What is expected: Give only the number of lines that contain the word "high".

☆ ☆ ☆

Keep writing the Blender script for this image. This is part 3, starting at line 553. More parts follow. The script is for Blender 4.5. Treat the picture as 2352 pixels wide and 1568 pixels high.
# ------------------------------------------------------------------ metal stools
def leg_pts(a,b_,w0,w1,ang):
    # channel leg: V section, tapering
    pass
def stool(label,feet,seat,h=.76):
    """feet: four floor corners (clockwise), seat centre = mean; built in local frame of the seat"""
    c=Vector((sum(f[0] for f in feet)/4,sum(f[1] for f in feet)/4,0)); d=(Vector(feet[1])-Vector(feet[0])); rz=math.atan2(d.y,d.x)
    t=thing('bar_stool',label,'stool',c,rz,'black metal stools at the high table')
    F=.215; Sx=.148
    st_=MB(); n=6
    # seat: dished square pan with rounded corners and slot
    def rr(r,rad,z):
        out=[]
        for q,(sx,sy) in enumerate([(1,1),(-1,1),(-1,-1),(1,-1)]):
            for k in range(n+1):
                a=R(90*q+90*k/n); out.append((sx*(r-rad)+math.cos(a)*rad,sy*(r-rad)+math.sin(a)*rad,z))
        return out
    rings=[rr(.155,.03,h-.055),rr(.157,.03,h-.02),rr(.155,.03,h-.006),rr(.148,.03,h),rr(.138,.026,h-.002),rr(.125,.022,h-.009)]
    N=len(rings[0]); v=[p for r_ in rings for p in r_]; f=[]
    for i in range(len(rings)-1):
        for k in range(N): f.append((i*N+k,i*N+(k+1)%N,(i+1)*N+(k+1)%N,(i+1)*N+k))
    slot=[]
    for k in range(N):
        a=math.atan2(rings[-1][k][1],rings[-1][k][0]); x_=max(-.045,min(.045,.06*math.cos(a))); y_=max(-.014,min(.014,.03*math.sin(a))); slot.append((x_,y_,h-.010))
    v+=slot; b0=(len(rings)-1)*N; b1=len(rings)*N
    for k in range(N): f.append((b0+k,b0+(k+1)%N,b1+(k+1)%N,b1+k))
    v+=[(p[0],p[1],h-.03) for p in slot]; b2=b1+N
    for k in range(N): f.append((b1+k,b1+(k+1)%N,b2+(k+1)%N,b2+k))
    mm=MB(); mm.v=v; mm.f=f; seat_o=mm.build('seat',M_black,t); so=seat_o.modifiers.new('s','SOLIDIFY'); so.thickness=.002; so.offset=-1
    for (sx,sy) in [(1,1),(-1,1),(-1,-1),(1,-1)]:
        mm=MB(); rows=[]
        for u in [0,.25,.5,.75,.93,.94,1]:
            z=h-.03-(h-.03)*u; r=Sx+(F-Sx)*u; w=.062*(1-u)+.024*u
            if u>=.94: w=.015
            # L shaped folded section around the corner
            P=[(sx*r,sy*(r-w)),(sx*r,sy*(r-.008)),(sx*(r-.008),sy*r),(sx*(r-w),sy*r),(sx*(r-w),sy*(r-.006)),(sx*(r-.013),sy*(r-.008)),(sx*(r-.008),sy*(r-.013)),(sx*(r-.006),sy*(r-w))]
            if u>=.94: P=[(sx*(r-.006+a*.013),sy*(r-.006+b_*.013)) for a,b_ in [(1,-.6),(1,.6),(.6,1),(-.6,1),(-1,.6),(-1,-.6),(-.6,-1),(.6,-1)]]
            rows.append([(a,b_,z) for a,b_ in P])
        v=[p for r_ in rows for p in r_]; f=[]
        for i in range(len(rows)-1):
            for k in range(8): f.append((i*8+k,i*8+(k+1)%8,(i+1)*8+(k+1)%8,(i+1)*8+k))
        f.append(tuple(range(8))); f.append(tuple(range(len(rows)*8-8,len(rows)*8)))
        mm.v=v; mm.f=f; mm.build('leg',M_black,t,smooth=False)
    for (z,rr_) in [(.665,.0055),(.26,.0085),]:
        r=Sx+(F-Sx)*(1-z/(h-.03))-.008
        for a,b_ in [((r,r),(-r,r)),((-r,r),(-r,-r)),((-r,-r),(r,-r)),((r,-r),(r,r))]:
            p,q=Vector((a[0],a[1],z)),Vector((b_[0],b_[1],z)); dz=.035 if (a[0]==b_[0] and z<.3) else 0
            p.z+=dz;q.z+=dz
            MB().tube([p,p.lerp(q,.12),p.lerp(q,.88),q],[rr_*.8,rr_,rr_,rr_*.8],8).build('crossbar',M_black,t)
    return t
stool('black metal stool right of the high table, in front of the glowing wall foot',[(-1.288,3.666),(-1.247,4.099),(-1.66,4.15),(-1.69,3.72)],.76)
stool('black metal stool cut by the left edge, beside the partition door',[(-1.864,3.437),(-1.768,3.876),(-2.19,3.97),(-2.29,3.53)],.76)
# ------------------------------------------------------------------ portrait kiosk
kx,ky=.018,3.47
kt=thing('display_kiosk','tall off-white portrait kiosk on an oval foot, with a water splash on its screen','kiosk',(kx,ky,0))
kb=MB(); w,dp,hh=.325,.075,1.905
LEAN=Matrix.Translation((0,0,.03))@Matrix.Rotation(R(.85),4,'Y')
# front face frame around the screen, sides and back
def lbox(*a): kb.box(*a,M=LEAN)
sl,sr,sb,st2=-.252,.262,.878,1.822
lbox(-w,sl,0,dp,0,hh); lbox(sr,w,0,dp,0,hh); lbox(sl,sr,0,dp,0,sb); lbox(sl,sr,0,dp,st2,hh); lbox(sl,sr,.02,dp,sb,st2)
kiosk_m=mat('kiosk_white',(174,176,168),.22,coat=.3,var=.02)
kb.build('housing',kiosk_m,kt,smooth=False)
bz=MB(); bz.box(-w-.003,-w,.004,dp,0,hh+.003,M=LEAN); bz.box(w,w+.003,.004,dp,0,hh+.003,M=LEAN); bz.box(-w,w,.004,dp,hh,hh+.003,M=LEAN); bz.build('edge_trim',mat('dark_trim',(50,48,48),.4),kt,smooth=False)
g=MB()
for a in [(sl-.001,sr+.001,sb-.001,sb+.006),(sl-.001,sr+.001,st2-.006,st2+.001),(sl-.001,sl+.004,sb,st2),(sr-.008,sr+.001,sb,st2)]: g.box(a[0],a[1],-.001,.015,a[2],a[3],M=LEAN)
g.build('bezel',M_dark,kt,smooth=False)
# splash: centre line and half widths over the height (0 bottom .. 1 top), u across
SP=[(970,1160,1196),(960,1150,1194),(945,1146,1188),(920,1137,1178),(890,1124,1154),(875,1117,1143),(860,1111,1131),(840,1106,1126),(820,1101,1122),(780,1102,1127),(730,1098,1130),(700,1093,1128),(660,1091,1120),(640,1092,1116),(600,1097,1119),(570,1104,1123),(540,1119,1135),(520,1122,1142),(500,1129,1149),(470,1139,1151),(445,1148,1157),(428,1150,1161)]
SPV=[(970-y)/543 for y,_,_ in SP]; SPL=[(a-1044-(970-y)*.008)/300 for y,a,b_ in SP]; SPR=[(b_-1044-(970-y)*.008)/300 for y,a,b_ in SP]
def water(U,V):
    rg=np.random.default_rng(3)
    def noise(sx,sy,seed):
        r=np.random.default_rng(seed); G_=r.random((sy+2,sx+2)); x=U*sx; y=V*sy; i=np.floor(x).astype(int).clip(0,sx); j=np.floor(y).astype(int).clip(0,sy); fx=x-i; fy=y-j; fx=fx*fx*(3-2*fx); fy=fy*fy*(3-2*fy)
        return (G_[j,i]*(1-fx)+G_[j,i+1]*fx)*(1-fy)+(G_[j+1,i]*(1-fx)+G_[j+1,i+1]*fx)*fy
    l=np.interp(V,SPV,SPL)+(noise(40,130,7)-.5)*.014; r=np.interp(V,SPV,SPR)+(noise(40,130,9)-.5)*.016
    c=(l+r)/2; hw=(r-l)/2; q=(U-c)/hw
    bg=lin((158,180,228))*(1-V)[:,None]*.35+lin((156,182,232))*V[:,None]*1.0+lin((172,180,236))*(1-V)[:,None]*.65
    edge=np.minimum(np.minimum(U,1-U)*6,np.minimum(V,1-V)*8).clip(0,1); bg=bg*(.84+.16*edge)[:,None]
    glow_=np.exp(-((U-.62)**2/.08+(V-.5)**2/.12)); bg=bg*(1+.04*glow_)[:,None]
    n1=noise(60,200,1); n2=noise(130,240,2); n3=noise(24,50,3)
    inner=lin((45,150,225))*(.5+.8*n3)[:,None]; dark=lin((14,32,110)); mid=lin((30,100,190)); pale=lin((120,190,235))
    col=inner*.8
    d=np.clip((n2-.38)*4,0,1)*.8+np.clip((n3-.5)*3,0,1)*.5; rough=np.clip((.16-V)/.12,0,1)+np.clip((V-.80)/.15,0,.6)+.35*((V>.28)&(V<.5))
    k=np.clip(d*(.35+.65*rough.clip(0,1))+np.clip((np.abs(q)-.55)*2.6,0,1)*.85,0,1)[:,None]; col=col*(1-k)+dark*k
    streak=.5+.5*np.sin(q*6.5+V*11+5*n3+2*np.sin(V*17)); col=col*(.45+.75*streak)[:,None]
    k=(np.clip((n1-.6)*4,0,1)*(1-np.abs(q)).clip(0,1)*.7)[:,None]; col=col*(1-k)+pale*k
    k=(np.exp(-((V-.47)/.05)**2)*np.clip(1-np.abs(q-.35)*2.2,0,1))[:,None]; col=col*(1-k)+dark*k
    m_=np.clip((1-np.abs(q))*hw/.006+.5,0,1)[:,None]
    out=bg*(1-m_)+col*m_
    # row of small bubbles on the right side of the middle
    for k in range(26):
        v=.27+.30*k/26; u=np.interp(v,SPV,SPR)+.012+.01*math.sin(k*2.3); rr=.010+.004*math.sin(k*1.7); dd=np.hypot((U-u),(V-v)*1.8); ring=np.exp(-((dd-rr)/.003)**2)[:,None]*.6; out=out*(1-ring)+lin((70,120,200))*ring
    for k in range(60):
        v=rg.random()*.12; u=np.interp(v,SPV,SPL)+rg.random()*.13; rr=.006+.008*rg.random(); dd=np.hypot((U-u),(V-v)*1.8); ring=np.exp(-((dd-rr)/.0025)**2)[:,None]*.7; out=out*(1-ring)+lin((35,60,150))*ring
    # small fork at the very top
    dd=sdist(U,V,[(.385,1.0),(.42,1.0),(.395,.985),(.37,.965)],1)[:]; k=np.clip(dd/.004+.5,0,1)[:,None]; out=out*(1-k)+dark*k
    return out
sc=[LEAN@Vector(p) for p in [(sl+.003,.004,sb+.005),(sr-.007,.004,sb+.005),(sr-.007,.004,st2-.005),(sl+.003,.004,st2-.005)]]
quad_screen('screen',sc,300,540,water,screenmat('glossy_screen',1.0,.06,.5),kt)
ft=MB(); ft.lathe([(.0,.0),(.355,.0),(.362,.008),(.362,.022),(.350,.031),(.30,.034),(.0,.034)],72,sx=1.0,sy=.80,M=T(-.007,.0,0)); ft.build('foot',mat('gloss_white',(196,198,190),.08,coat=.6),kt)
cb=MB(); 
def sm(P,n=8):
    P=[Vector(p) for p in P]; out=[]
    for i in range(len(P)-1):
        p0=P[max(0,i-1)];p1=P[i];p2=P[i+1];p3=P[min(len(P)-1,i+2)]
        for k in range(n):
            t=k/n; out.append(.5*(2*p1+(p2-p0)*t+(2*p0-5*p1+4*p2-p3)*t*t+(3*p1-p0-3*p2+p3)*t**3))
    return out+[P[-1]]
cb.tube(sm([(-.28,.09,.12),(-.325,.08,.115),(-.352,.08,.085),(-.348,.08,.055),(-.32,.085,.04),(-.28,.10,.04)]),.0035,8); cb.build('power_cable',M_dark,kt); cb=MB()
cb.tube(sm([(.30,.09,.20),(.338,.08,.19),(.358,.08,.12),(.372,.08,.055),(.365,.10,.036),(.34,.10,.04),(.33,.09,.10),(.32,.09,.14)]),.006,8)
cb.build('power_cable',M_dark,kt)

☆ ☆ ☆

The response: 3